>> Start INFORMATION GIVEN

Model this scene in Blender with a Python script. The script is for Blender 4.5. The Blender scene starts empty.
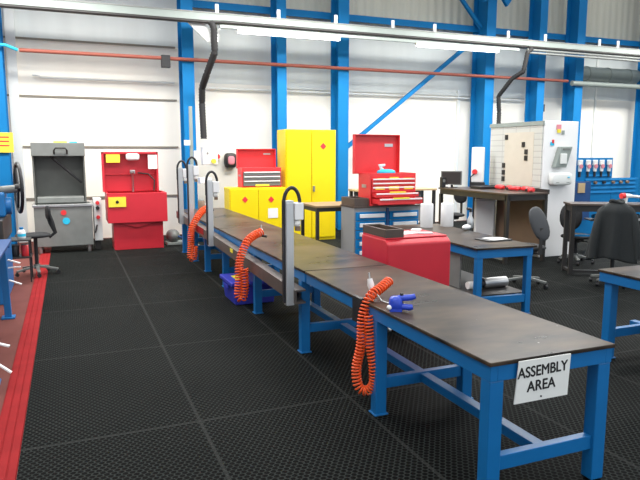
import bpy, math, random
from mathutils import Vector, Matrix
random.seed(4)
S = 0.82                      # working units -> metres
PI = math.pi
COL = bpy.context.scene.collection
ORG = {}

# ------------------------------------------------------------------ materials
def nt(name):
    m = bpy.data.materials.new(name); m.use_nodes = True
    n = m.node_tree; b = n.nodes['Principled BSDF']
    return m, n, b
def N(n, t, **k):
    x = n.nodes.new(t)
    for a, v in k.items(): setattr(x, a, v)
    return x
def mat(name, col, rough=.5, metal=0., spec=.5, var=.08, scale=6., bump=0., coat=0.):
    """plain paint / plastic / metal with slight procedural mottling"""
    m, n, b = nt(name)
    tc = N(n, 'ShaderNodeTexCoord'); no = N(n, 'ShaderNodeTexNoise'); no.inputs['Scale'].default_value = scale
    no.inputs['Detail'].default_value = 5
    n.links.new(tc.outputs['Object'], no.inputs['Vector'])
    mx = N(n, 'ShaderNodeMix', data_type='RGBA')
    mx.inputs[6].default_value = tuple(c*(1-var) for c in col)+(1,)
    mx.inputs[7].default_value = tuple(min(1, c*(1+var)) for c in col)+(1,)
    n.links.new(no.outputs['Fac'], mx.inputs[0]); n.links.new(mx.outputs[2], b.inputs['Base Color'])
    b.inputs['Roughness'].default_value = rough; b.inputs['Metallic'].default_value = metal
    b.inputs['Specular IOR Level'].default_value = spec
    if coat: b.inputs['Coat Weight'].default_value = coat
    if bump:
        bp = N(n, 'ShaderNodeBump'); bp.inputs['Strength'].default_value = bump; bp.inputs['Distance'].default_value = .01
        n.links.new(no.outputs['Fac'], bp.inputs['Height']); n.links.new(bp.outputs['Normal'], b.inputs['Normal'])
    return m
def emit(name, col, s):
    m, n, b = nt(name)
    b.inputs['Base Color'].default_value = (*col, 1)
    b.inputs['Emission Color'].default_value = (*col, 1); b.inputs['Emission Strength'].default_value = s
    return m
M = {}
M['blue'] = mat('blue_paint', (.005, .145, .40), .38, var=.12)
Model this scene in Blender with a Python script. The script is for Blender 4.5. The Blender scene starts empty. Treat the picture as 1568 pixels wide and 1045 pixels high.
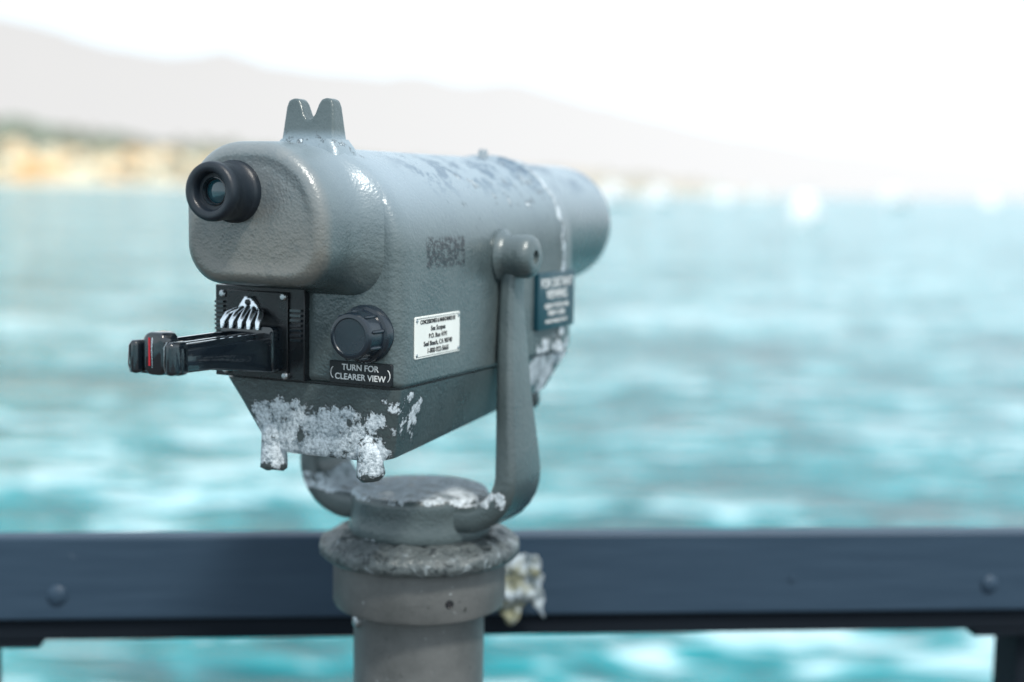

>> End INFORMATION GIVEN

■ **EXERCISE REQUIREMENTS**: Copy each line of the entries that includes the word "scene".

■ **FINISHED TASK**:
Model this scene in Blender with a Python script. The script is for Blender 4.5. The Blender scene starts empty.
COL = bpy.context.scene.collection
Model this scene in Blender with a Python script. The script is for Blender 4.5. The Blender scene starts empty. Treat the picture as 1568 pixels wide and 1045 pixels high.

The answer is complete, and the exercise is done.